Redrow redacted: VAT and third party consideration

Gary Barnett’s Tax Journal article considers the Supreme Court decision in Airtours that a company was not entitled to input VAT recovery

31 May 2016

Publication

This article was first published in the 20 May 2016 edition of Tax Journal.

The Supreme Court has, by a majority of 3 to 2, confirmed the earlier Court of Appeal decision that a company paying for a corporate restructuring review addressed to its major creditors was not entitled to input VAT recovery: Airtours Holiday Transport Ltd v HM Revenue & Customs [2016] UKSC 21. The majority decided that the terms of the engagement did not give Airtours a contractual right to require the report to be produced, merely an obligation to pay for its production, and as such no supply was made to Airtours.

The case exemplifies the difficulties that can arise in applying VAT to tripartite situations when determining the right to input VAT recovery.
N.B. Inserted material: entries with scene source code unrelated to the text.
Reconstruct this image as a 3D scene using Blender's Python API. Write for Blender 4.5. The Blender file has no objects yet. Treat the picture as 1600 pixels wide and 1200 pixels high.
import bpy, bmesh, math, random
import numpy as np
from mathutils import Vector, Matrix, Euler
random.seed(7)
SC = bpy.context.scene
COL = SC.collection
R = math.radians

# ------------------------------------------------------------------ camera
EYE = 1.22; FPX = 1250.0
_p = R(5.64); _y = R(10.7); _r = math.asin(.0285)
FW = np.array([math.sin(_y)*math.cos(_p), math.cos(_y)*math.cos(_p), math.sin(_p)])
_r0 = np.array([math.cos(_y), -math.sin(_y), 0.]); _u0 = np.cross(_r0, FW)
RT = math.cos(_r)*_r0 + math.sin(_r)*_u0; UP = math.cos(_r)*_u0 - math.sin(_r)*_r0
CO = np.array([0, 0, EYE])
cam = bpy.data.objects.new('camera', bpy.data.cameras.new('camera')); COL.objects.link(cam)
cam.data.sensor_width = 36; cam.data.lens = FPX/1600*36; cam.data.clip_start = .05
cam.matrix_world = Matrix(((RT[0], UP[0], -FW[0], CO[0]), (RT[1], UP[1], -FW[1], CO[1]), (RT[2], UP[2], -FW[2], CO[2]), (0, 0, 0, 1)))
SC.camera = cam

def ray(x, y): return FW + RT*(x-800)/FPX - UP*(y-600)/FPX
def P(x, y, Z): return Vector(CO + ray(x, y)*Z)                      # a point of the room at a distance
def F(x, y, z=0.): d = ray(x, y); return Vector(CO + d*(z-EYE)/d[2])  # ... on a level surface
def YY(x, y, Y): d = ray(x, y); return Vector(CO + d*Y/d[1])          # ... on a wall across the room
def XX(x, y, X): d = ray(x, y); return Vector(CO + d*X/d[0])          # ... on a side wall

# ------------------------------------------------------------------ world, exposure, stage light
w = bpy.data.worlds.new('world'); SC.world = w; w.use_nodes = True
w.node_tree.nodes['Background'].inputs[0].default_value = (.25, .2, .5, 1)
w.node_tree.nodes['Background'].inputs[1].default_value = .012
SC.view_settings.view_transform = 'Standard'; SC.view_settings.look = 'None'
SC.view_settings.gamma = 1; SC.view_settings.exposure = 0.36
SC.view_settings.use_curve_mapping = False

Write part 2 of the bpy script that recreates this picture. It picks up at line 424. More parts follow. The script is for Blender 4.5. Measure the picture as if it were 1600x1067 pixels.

The decision of the Supreme Court again emphasises the importance of the contractual terms when considering an argument that a person paying for services, which principally benefit a third party, also receives a supply of the right to have that service provided to the third party. Nevertheless, whilst the decision has, arguably, largely settled the question of how one should approach the analysis of tripartite arrangements, it is a stark reminder of the difficulties of applying that analysis in practice.